July 2007

Trading Places

They’re simple, satisfying and packed with the city’s most discerning palates. Where chefs eat on their nights off By James Chatto

Tough customers: Guy Rubino and Claudio Aprile at Golden Turtle
Tough customers: Guy Rubino and Claudio Aprile at Golden Turtle
Image credit: Margaret Mulligan

There’s a reason chefs work in the evenings. It’s so they don’t have to go to cocktail parties where civilians corner them by the baba ghanouj and ask the same question over and over again: “And where do you go when you go out for dinner?” This is no idle curiosity. Such blue-chip, horse’s-mouth information is worth gold on the golf course or by the water cooler or wherever people indulge in restaurant one-upmanship. As secret locations go, where chefs dine on their nights off is right up there with El Dorado and the lost graveyard of the elephants: the legendary after-work hang of the culinary community, the unknown hole in the wall that offers the best food in town.

To be honest, I used to ask them, too, back in the days when I was a naive cub reporter trying to learn my way around the city’s foodscape. It used to puzzle me when they all gave the same answer: a greasy, old-fashioned Chinese restaurant on the Spadina strip. Was the food there outrageously good? Well, no. But it was cheap, caloric and relatively wholesome. More importantly, the joint stayed open long after the bars and taverns were shut, and served a particularly refreshing “cold tea” brewed by Molson. It still does, and I have been told by more than one chef that divulging the restaurant’s name would be injurious to my health.

Luckily, they’re far less secretive about the places where they go to actually eat. It’s nine o’clock, and I’m sitting alone at the eight-stool sushi bar at the rear of Toshi Sushi on King West. The restaurant’s fairly quiet tonight and there’s a sense of calm in the room, a leisurely serenity that encourages contemplation. I’m discreetly reviewing an omakase dinner created by owner-chef Shinji Mori (good sushi, not a great selection of raw fish, but impeccably fresh and well cut) when a shadow falls across my chopsticks. Susur Lee is sliding onto the stool beside me, and we both do a double take. While he orders a bowl of miso soup, some agedashi, a little sushi, I can’t help wondering who’s minding the stoves at Susur, half a block west.

“I call this my great escape,” he confides. “I often come in for something to eat, something familiar, a little warm sake—a great stress buster. The people here are friends of mine, and the guys at my restaurant know where I am. If there’s an emergency I can be back there in a moment.”

In weeks when things in his own kitchens get too intense, Lee might take his cooks out somewhere for a bowl of pho after an early morning visit to the Food Terminal.
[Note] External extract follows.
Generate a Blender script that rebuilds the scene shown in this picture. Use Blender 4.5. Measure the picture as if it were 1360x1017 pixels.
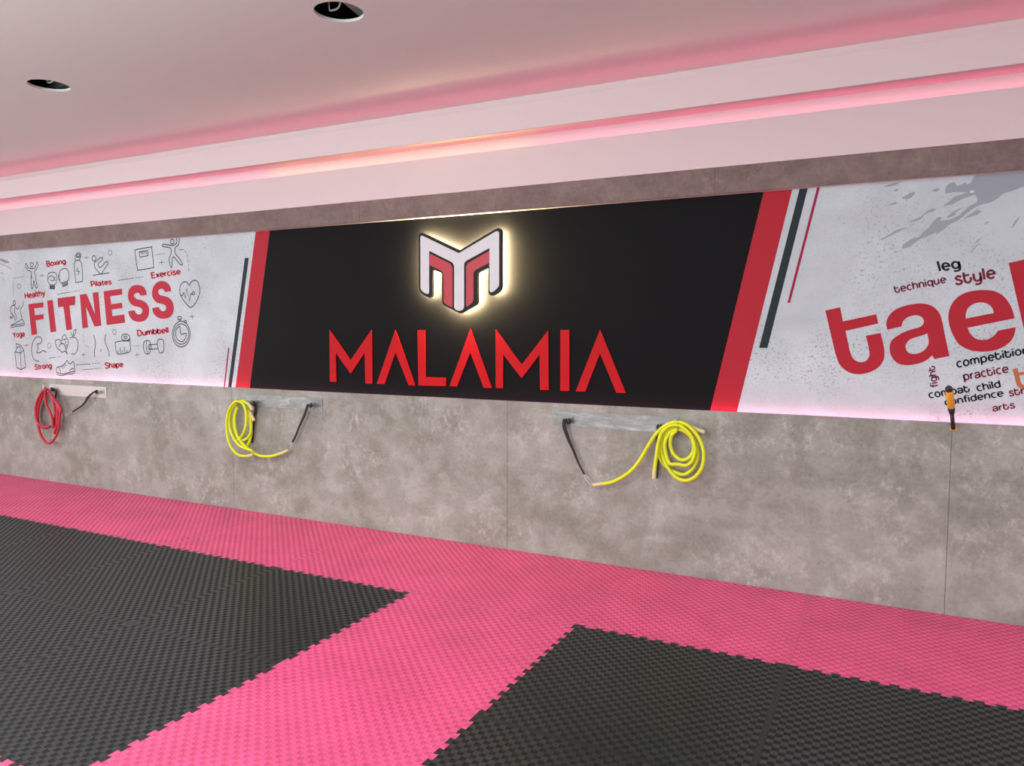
import bpy, bmesh, math, random
from mathutils import Vector, Matrix
from math import sin, cos, pi, radians
random.seed(7)
for o in list(bpy.data.objects): bpy.data.objects.remove(o)
S = bpy.context.scene
COL = S.collection

# ------------------------------------------------------------------ camera
YAW, PIT, ROL, FPX = -0.4704, -0.0710, 0.0007, 1001.0
CAM = Vector((1.3825, -4.4285, 1.4762))
_f = Vector((sin(YAW)*cos(PIT), cos(YAW)*cos(PIT), sin(PIT)))
_r = Vector((cos(YAW), -sin(YAW), 0.0))
_u = _r.cross(_f)
_rt = cos(ROL)*_r + sin(ROL)*_u
_up = -sin(ROL)*_r + cos(ROL)*_u
cd = bpy.data.cameras.new('camera'); cam = bpy.data.objects.new('camera', cd); COL.objects.link(cam)
M3 = Matrix((_rt, _up, -_f)).transposed()
cam.matrix_world = Matrix.Translation(CAM) @ M3.to_4x4()
cd.sensor_fit = 'HORIZONTAL'; cd.sensor_width = 36; cd.lens = FPX*36/1360
cd.clip_start = 0.05; cd.clip_end = 100
S.camera = cam

# ------------------------------------------------------------------ world, lights, exposure
W = bpy.data.worlds.new('world'); S.world = W; W.use_nodes = True
W.node_tree.nodes['Background'].inputs[0].default_value = (0.75, 0.85, 1.0, 1)
W.node_tree.nodes['Background'].inputs[1].default_value = 1.0
S.view_settings.view_transform = 'Standard'; S.view_settings.look = 'None'
S.view_settings.gamma = 1; S.view_settings.use_curve_mapping = False
S.view_settings.exposure = 0.0

def area(name, loc, rot, sx, sy, power, color):
    l = bpy.data.lights.new(name, 'AREA'); l.shape = 'RECTANGLE'; l.size = sx; l.size_y = sy
    l.energy = power; l.color = color
    o = bpy.data.objects.new(name, l); o.location = loc; o.rotation_euler = rot; COL.objects.link(o)
    return o
# daylight through the shop window behind the photographer, and ceiling panels over the mats there
area('window_daylight', (-1.5, -8.38, 1.55), (radians(90), 0, 0), 9.0, 2.1, 300, (0.95, 0.98, 1.0))
area('side_window_daylight', (-8.9, -4.8, 1.6), (radians(90), 0, radians(-90)), 5.0, 2.0, 210, (1.0, 0.985, 0.97))
area('ceiling_panel_light', (-4.9, -2.1, 2.94), (0, 0, 0), 1.2, 0.6, 12, (1.0, 0.98, 0.96))
area('ceiling_panel_light', (-1.8, -3.5, 2.94), (0, 0, 0), 1.2, 0.6, 75, (0.97, 1.0, 1.0))
area('ceiling_panel_light', (2.8, -3.4, 2.94), (0, 0, 0), 1.2, 0.6, 72, (0.97, 1.0, 1.0))
# unseen fill light added behind the photographer, facing up to brighten the ceiling
area('ceiling_fill_light', (-1.9, -4.7, 1.7), (radians(180), 0, 0), 6.0, 0.5, 185, (0.78, 1.0, 0.92))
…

When he wants to spend time with one or another of his three teenaged sons, he knows how to attract their attention. “Jet loves Chinese food; Kai loves all kinds of food, but usually asks to go to Terroni—the one on Queen West—for pizza; Levi likes Oyster Boy.” And when he and his wife, designer Brenda Bent, go out it’s often to Queen West West’s Noce for well-made Italian food.